§ **Data for the task**:
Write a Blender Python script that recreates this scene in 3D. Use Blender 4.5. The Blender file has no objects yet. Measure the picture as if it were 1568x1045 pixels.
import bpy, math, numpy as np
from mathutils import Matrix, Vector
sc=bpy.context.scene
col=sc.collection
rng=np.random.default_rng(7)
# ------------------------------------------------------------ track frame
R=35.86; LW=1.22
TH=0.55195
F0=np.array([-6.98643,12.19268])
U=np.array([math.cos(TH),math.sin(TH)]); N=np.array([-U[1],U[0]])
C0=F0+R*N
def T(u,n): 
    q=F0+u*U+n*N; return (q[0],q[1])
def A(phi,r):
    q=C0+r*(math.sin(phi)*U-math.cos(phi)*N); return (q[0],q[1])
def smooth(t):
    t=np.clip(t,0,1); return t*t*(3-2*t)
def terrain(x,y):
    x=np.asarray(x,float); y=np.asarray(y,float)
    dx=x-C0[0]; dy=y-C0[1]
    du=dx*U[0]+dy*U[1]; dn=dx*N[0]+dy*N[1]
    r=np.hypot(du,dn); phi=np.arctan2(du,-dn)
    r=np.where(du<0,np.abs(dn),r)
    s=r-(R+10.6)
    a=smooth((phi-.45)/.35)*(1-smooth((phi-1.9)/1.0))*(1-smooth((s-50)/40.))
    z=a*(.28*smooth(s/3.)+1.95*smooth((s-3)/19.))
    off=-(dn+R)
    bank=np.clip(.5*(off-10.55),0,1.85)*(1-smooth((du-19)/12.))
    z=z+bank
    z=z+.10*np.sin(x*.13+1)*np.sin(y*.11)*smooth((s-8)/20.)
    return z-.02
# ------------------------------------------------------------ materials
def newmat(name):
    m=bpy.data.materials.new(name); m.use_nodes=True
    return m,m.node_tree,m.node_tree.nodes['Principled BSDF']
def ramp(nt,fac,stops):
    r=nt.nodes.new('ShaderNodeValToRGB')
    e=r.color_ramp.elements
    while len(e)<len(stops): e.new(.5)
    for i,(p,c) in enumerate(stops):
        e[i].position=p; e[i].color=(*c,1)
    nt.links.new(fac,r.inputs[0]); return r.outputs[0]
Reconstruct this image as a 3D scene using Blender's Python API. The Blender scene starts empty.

§ **Task**:
Exact output of every entry is required.

§ **Answer to the exercise**:
Write a Blender Python script that recreates this scene in 3D. Use Blender 4.5. The Blender file has no objects yet. Measure the picture as if it were 1568x1045 pixels.
import bpy, math, numpy as np
from mathutils import Matrix, Vector
sc=bpy.context.scene
col=sc.collection
rng=np.random.default_rng(7)
# ------------------------------------------------------------ track frame
R=35.86; LW=1.22
TH=0.55195
F0=np.array([-6.98643,12.19268])
U=np.array([math.cos(TH),math.sin(TH)]); N=np.array([-U[1],U[0]])
C0=F0+R*N
def T(u,n): 
    q=F0+u*U+n*N; return (q[0],q[1])
def A(phi,r):
    q=C0+r*(math.sin(phi)*U-math.cos(phi)*N); return (q[0],q[1])
def smooth(t):
    t=np.clip(t,0,1); return t*t*(3-2*t)
def terrain(x,y):
    x=np.asarray(x,float); y=np.asarray(y,float)
    dx=x-C0[0]; dy=y-C0[1]
    du=dx*U[0]+dy*U[1]; dn=dx*N[0]+dy*N[1]
    r=np.hypot(du,dn); phi=np.arctan2(du,-dn)
    r=np.where(du<0,np.abs(dn),r)
    s=r-(R+10.6)
    a=smooth((phi-.45)/.35)*(1-smooth((phi-1.9)/1.0))*(1-smooth((s-50)/40.))
    z=a*(.28*smooth(s/3.)+1.95*smooth((s-3)/19.))
    off=-(dn+R)
    bank=np.clip(.5*(off-10.55),0,1.85)*(1-smooth((du-19)/12.))
    z=z+bank
    z=z+.10*np.sin(x*.13+1)*np.sin(y*.11)*smooth((s-8)/20.)
    return z-.02
# ------------------------------------------------------------ materials
def newmat(name):
    m=bpy.data.materials.new(name); m.use_nodes=True
    return m,m.node_tree,m.node_tree.nodes['Principled BSDF']
def ramp(nt,fac,stops):
    r=nt.nodes.new('ShaderNodeValToRGB')
    e=r.color_ramp.elements
    while len(e)<len(stops): e.new(.5)
    for i,(p,c) in enumerate(stops):
        e[i].position=p; e[i].color=(*c,1)
    nt.links.new(fac,r.inputs[0]); return r.outputs[0]
Reconstruct this image as a 3D scene using Blender's Python API. The Blender scene starts empty.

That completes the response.